4. Identify Your Rates Per Mile
Before entering the market, it is crucial to lay down your rate list plan. Identifying your rate per mile helps you maintain a repute in the market. It also helps clients to sieve through all the competitors and choose the one that suits their pockets. Your rate should be high enough to make a profit along with covering all the necessary expenses like driver’s pay, up-gradation of vehicles, etc. An average trucker company earns $2000-$5000 weekly. Just keep in mind the existing businesses. You want to make a place in the market, so offer a price that makes a client prefer you over others.
5. Identify Your Niche
The ‘Anything to anywhere’ attitude might hurt your early business. It’s better to identify your niche and select a specific target market, at least during the early stages of your business. It will not only help you avoid large competitors but also help create a place in the market. Focusing on clients with similar types of business may help your company flourish. The more diversified clientele will make you feel all over the place.
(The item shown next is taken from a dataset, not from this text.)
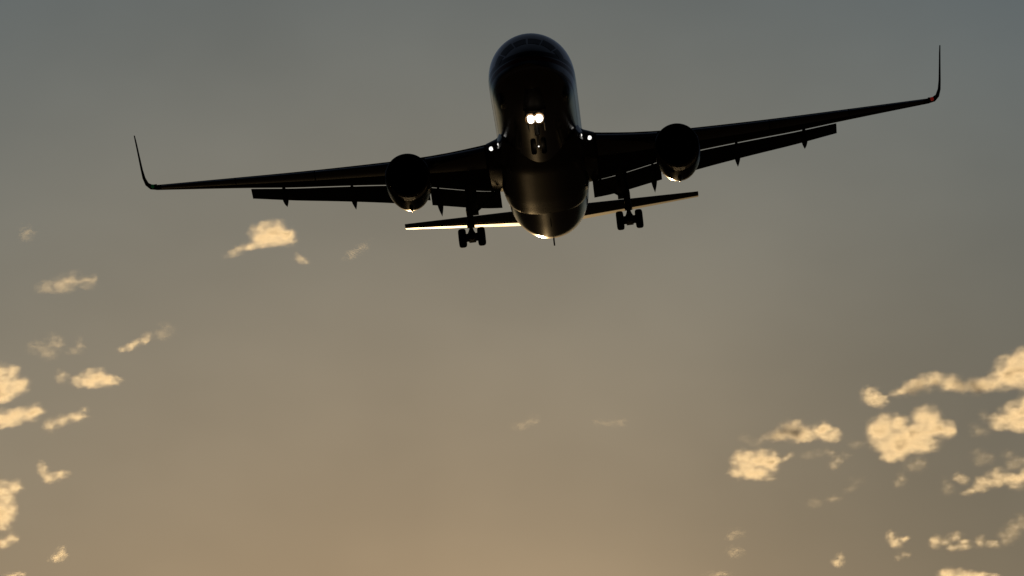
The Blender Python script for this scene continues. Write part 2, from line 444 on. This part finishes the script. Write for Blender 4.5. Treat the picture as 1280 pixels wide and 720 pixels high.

Once your company has successfully anchored its roots deep into the market, you can always diversify and expand your business.
6. Select Your Team Carefully
The fate of every business lies in the team working behind. A good team will always put the company’s interest above all. Hire your drivers carefully. A skilled driver will be able to manage difficult roads easily as compared to the naive one. Always do a background check before hiring a person. You don’t want any thieves or lazy people working for your company.